In an interview with FoxNews.com, Landers, whose married name is McNamara, said she was pulled from a classroom in the days that followed by two police officers, who asked her about what relationship, if any, she had with the person of interest. Nothing further came of it, McNamara said, and police records from the time were either lost or destroyed.

"There were a lot of dots that should have been connected that weren’t," McNamara said.

Over the years, members of the Landers family said they spotted the person of interest near their home on multiple occasions on the anniversary of the fire.

McNamara recalled a chilling encounter she had with the man last May. She said the man, who is now 62, approached her while she was visiting her family's grave site on Memorial Day.

"This man has popped up 43 years later at my family’s gravestone, while I was there," McNamara said. "This person has no business being in our lives whatsoever."

"He said a whole series of things to me, including that he was a Christian man now," she continued. "He claimed he spoke to my father before he passed away and that my father gave him forgiveness."

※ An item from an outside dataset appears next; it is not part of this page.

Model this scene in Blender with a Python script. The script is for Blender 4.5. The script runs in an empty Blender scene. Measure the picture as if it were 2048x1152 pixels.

SEND TIPS TO NEWSMANAGER@FOXNEWS.COM

Police said the man in question has a long criminal history, including a 1994 charge of "armed assault with intent to rob" and a 1987 conviction of "attempted robbery in the third degree."

Neville said the man has declined through an attorney to speak with investigators.

For the Landers family, the anguish of losing six family members was so unbearable that McNamara said she and her siblings never spoke about the fire for 40 years. Community members as well, including the fire department, hardly uttered a word over the years about the tragedy.

"The pain was of such magnitude that the best way to go on with your life was to not talk about it," McNamara said.

But more than 40 years later, the Landers family hopes that those with knowledge of what happened that night will talk about it.

"There’s a big difference between an accidental tragedy and mass murder," McNamara said. "If it’s the latter, my family needs justice and I’ll do whatever I can to get it."